Tatsächlich sind alte, dicke oder auch nur besonders schmale Protagonisten selten. Dabei kann das durchaus seinen Reiz haben. Ich fand beispielsweise den gealterten Ezio aus Assassin’s Creed Revelations ziemlich gelungen und eigentlich schon das Highlight des Spiels. Es könnte aber auch gerne mehr gewöhnliche Helden geben, wie Jack Joyce aus Quantum Break. Oder vielleicht auch mal was ganz anderes.
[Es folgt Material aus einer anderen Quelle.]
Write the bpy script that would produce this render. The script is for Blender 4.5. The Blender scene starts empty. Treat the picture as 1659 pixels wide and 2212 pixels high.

Irgendwie sehr cool fand ich letztes Jahr übrigens Pixelheldin Dandara aus dem gleichnamigen Spiel. Leider stolperte ich letztes Jahr bei Recherche zur historischen Vorlage auch über den ziemlich brutalen Mord an einer brasilianischen Transfrau namens Dandara dos Santos. Das sei nur mal am Rande erwähnt, weil Hasskommentare und negative Sichtweisen mit ein Grund für diesen Artikel waren und aus Worten nun einmal Taten wachsen können.

Beleidigungen

Sind alle drei vorigen Überschriften. Warum eigentlich? Weil diese Dinge immer noch sehr stark negativ besetzt sind. Homo oder Schwuchtel, Spasti, bist du behindert, fettes Schwein…, im Prinzip könnte man an der Stelle ewig weiter machen. Aber warum eigentlich? Weil Dinge (respektive Menschen) nicht der Wunschnorm entsprechen? Videospiele sind zu einem gewissen Grad Wunschvorstellungen und Ideale. Es wird also auch 180 Kilo Menschen geben, die gerne mal ein paar Stunden Kratos oder Marcus Fenix sein wollen. Das ist völlig legitim. Und ich will auch gar nicht, dass ein Master Chief, eine Samus Aran oder Lara Croft verschwinden. Aber das muss noch lange nicht alles sein.

Wie wäre es beispielsweise mal mit einem etwas kräftigeren, schwulen Türken als Protagonist eines Spiels? Provokant? Vielleicht ist es das für viele. Aber wenn so ein Charakter gut geschrieben ist, dann könnte das richtig klasse werden. Und wenn Videospiele schon so ziemlich alles möglich machen, vielleicht fällt dem einen oder anderen Entwickler ja auch noch ganz anderes ein. Langweiliger würden Videospielhelden so jedenfalls nicht werden.